— WHAT TO DO —
Reproduce all the lines below exactly and omit the images.
....
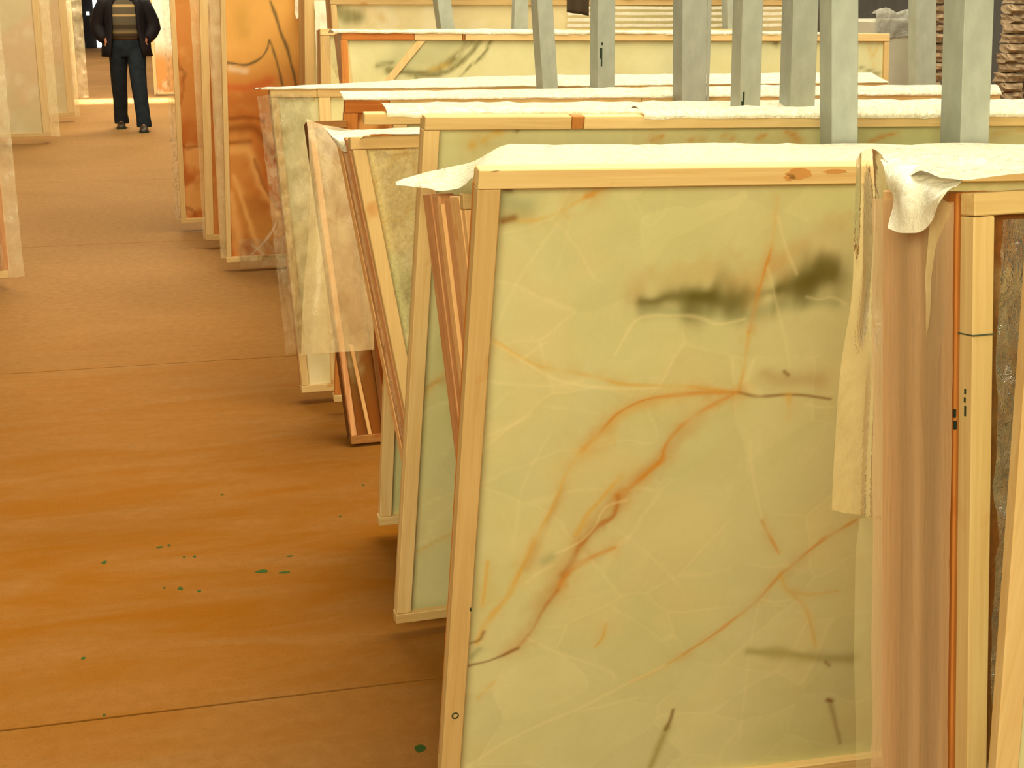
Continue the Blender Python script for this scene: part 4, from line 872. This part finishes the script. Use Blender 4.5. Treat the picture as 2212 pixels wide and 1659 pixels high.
# jacket shell: open at the front, with thickness
rings = []
for z, rx, ry, gap in ((.83, .285, .185, 40), (.92, .275, .180, 38), (1.02, .255, .172, 37), (1.15, .228, .160, 38), (1.30, .235, .160, 36), (1.40, .232, .150, 34), (1.47, .17, .11, 32), (1.52, .10, .09, 40), (1.56, .095, .088, 48)):
    rings.append(ell(0, .0, z, rx, ry, 28, -90 + gap, 270 - gap, .02, 1))
jk = loft('jacket', rings, JK, man, cap=False, closed=False); md = jk.modifiers.new('solid', 'SOLIDIFY'); md.thickness = .018; md.offset = -1
def tube(path, rad, n=14):
    out = []
    for i, (p, r) in enumerate(zip(path, rad)):
        d = (Vector(path[min(i + 1, len(path) - 1)]) - Vector(path[max(i - 1, 0)])).normalized(); a = d.cross(Vector((0, 1, 0))).normalized(); b = d.cross(a)
        out.append([tuple(Vector(p) + (a * math.cos(2 * math.pi * k / n) + b * math.sin(2 * math.pi * k / n)) * r * (1 + .06 * math.sin(4 * k + i * 2))) for k in range(n)])
    return out
for s in (-1, 1):
    pt = [(.15 * s, .01, 1.44), (.215 * s, .015, 1.40), (.262 * s, .03, 1.31), (.30 * s, .05, 1.21), (.305 * s, .04, 1.14), (.282 * s, .0, 1.08), (.248 * s, -.04, 1.035), (.228 * s, -.060, 1.012)]
    loft('sleeve', tube(pt, [.07, .086, .084, .084, .083, .078, .064, .050]), JK, man)
    loft('collar', [[(.05 * s + .0, -.085, 1.50), (.10 * s, -.05, 1.53), (.095 * s, .03, 1.56)], [(.075 * s, -.10, 1.43), (.135 * s, -.07, 1.47), (.12 * s, .04, 1.51)]], JK, man, cap=False, closed=False)
bx0 = empty  # shoes
for s in (-1, 1):
    fy = .25 if s < 0 else -.26; fx = -.13 if s < 0 else .14
    rg = []
    for yy, wx_, hz in ((.07, .028, .06), (.05, .038, .095), (.0, .042, .10), (-.06, .045, .085), (-.12, .05, .062), (-.17, .045, .05), (-.205, .022, .035)):
        rg.append([(fx + wx_ * math.cos(a) * (1 if math.sin(a) > -.2 else 1.05), fy + yy, max(.0, hz * .5 + hz * .5 * math.sin(a))) for a in [2 * math.pi * k / 12 for k in range(12)]])
    sh = loft('shoe', rg, SHOE, man)
    loft('sole', [[(fx + wx_ * 1.08 * sx, fy + yy, zz) for sx, zz in ((-1, .0), (1, .0), (1, .018), (-1, .018))] for yy, wx_ in ((.075, .03), (.05, .04), (0, .042), (-.12, .05), (-.17, .046), (-.21, .02))], INK, sh, smooth=False)
# head with a face
bm = bmesh.new(); bmesh.ops.create_uvsphere(bm, u_segments=28, v_segments=20, radius=1)
for v in bm.verts:
    x, y, z = v.co; jaw = 1 - .28 * max(0, -z) ** 1.3
    v.co = Vector((x * .076 * jaw, y * .095 * (1 - .12 * max(0, -z)), z * .118))
    if y < 0: v.co.y -= .012 * math.exp(-((x / .22) ** 2)) * math.exp(-((z + .12) / .18) ** 2) * 1.6 - .008 * (math.exp(-(((abs(x) - .36) / .16) ** 2) - ((z - .08) / .12) ** 2))
me = bpy.data.meshes.new('head'); bm.to_mesh(me); bm.free()
for p in me.polygons: p.use_smooth = True
hd = link('head', me, SKIN, man); hd.location = (0, -.02, 1.675)
EYE = plain('eye', (.7, .68, .62), .2, .5); LIP = plain('lip', (.35, .10, .07), .5, .3)
def blob(name, c, r, mat, parent, seg=10):
    bm = bmesh.new(); bmesh.ops.create_uvsphere(bm, u_segments=seg, v_segments=seg, radius=1)
    for v in bm.verts: v.co = Vector((c[0] + v.co.x * r[0], c[1] + v.co.y * r[1], c[2] + v.co.z * r[2]))
    me = bpy.data.meshes.new(name); bm.to_mesh(me); bm.free()
    for p in me.polygons: p.use_smooth = True
    return link(name, me, mat, parent)
for s in (-1, 1):
    blob('eye', (.028 * s, -.079, .008), (.012, .008, .007), EYE, hd); blob('ear', (.075 * s, .01, -.005), (.010, .020, .032), SKIN, hd)
    blob('eyebrow', (.028 * s, -.088, .030), (.018, .006, .004), HAIR, hd)
blob('nose', (0, -.104, -.018), (.012, .016, .022), SKIN, hd); blob('mouth', (0, -.088, -.055), (.022, .007, .006), LIP, hd)
bm = bmesh.new(); bmesh.ops.create_uvsphere(bm, u_segments=24, v_segments=16, radius=1)
bmesh.ops.delete(bm, geom=[v for v in bm.verts if v.co.z < .25 - .55 * max(0, v.co.y) - .0 and not (v.co.y > .2 and v.co.z > -.45)], context='VERTS')
for v in bm.verts: v.co = Vector((v.co.x * .083, v.co.y * .102 + .002, v.co.z * .125 + .002))
me = bpy.data.meshes.new('hair'); bm.to_mesh(me); bm.free(); hr = link('hair', me, HAIR, hd); hr.modifiers.new('solid', 'SOLIDIFY').thickness = .006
....
— EXPECTED OUTPUT —
Continue the Blender Python script for this scene: part 4, from line 872. This part finishes the script. Use Blender 4.5. Treat the picture as 2212 pixels wide and 1659 pixels high.
# jacket shell: open at the front, with thickness
rings = []
for z, rx, ry, gap in ((.83, .285, .185, 40), (.92, .275, .180, 38), (1.02, .255, .172, 37), (1.15, .228, .160, 38), (1.30, .235, .160, 36), (1.40, .232, .150, 34), (1.47, .17, .11, 32), (1.52, .10, .09, 40), (1.56, .095, .088, 48)):
    rings.append(ell(0, .0, z, rx, ry, 28, -90 + gap, 270 - gap, .02, 1))
jk = loft('jacket', rings, JK, man, cap=False, closed=False); md = jk.modifiers.new('solid', 'SOLIDIFY'); md.thickness = .018; md.offset = -1
def tube(path, rad, n=14):
    out = []
    for i, (p, r) in enumerate(zip(path, rad)):
        d = (Vector(path[min(i + 1, len(path) - 1)]) - Vector(path[max(i - 1, 0)])).normalized(); a = d.cross(Vector((0, 1, 0))).normalized(); b = d.cross(a)
        out.append([tuple(Vector(p) + (a * math.cos(2 * math.pi * k / n) + b * math.sin(2 * math.pi * k / n)) * r * (1 + .06 * math.sin(4 * k + i * 2))) for k in range(n)])
    return out
for s in (-1, 1):
    pt = [(.15 * s, .01, 1.44), (.215 * s, .015, 1.40), (.262 * s, .03, 1.31), (.30 * s, .05, 1.21), (.305 * s, .04, 1.14), (.282 * s, .0, 1.08), (.248 * s, -.04, 1.035), (.228 * s, -.060, 1.012)]
    loft('sleeve', tube(pt, [.07, .086, .084, .084, .083, .078, .064, .050]), JK, man)
    loft('collar', [[(.05 * s + .0, -.085, 1.50), (.10 * s, -.05, 1.53), (.095 * s, .03, 1.56)], [(.075 * s, -.10, 1.43), (.135 * s, -.07, 1.47), (.12 * s, .04, 1.51)]], JK, man, cap=False, closed=False)
bx0 = empty  # shoes
for s in (-1, 1):
    fy = .25 if s < 0 else -.26; fx = -.13 if s < 0 else .14
    rg = []
    for yy, wx_, hz in ((.07, .028, .06), (.05, .038, .095), (.0, .042, .10), (-.06, .045, .085), (-.12, .05, .062), (-.17, .045, .05), (-.205, .022, .035)):
        rg.append([(fx + wx_ * math.cos(a) * (1 if math.sin(a) > -.2 else 1.05), fy + yy, max(.0, hz * .5 + hz * .5 * math.sin(a))) for a in [2 * math.pi * k / 12 for k in range(12)]])
    sh = loft('shoe', rg, SHOE, man)
    loft('sole', [[(fx + wx_ * 1.08 * sx, fy + yy, zz) for sx, zz in ((-1, .0), (1, .0), (1, .018), (-1, .018))] for yy, wx_ in ((.075, .03), (.05, .04), (0, .042), (-.12, .05), (-.17, .046), (-.21, .02))], INK, sh, smooth=False)
# head with a face
bm = bmesh.new(); bmesh.ops.create_uvsphere(bm, u_segments=28, v_segments=20, radius=1)
for v in bm.verts:
    x, y, z = v.co; jaw = 1 - .28 * max(0, -z) ** 1.3
    v.co = Vector((x * .076 * jaw, y * .095 * (1 - .12 * max(0, -z)), z * .118))
    if y < 0: v.co.y -= .012 * math.exp(-((x / .22) ** 2)) * math.exp(-((z + .12) / .18) ** 2) * 1.6 - .008 * (math.exp(-(((abs(x) - .36) / .16) ** 2) - ((z - .08) / .12) ** 2))
me = bpy.data.meshes.new('head'); bm.to_mesh(me); bm.free()
for p in me.polygons: p.use_smooth = True
hd = link('head', me, SKIN, man); hd.location = (0, -.02, 1.675)
EYE = plain('eye', (.7, .68, .62), .2, .5); LIP = plain('lip', (.35, .10, .07), .5, .3)
def blob(name, c, r, mat, parent, seg=10):
    bm = bmesh.new(); bmesh.ops.create_uvsphere(bm, u_segments=seg, v_segments=seg, radius=1)
    for v in bm.verts: v.co = Vector((c[0] + v.co.x * r[0], c[1] + v.co.y * r[1], c[2] + v.co.z * r[2]))
    me = bpy.data.meshes.new(name); bm.to_mesh(me); bm.free()
    for p in me.polygons: p.use_smooth = True
    return link(name, me, mat, parent)
for s in (-1, 1):
    blob('eye', (.028 * s, -.079, .008), (.012, .008, .007), EYE, hd); blob('ear', (.075 * s, .01, -.005), (.010, .020, .032), SKIN, hd)
    blob('eyebrow', (.028 * s, -.088, .030), (.018, .006, .004), HAIR, hd)
blob('nose', (0, -.104, -.018), (.012, .016, .022), SKIN, hd); blob('mouth', (0, -.088, -.055), (.022, .007, .006), LIP, hd)
bm = bmesh.new(); bmesh.ops.create_uvsphere(bm, u_segments=24, v_segments=16, radius=1)
bmesh.ops.delete(bm, geom=[v for v in bm.verts if v.co.z < .25 - .55 * max(0, v.co.y) - .0 and not (v.co.y > .2 and v.co.z > -.45)], context='VERTS')
for v in bm.verts: v.co = Vector((v.co.x * .083, v.co.y * .102 + .002, v.co.z * .125 + .002))
me = bpy.data.meshes.new('hair'); bm.to_mesh(me); bm.free(); hr = link('hair', me, HAIR, hd); hr.modifiers.new('solid', 'SOLIDIFY').thickness = .006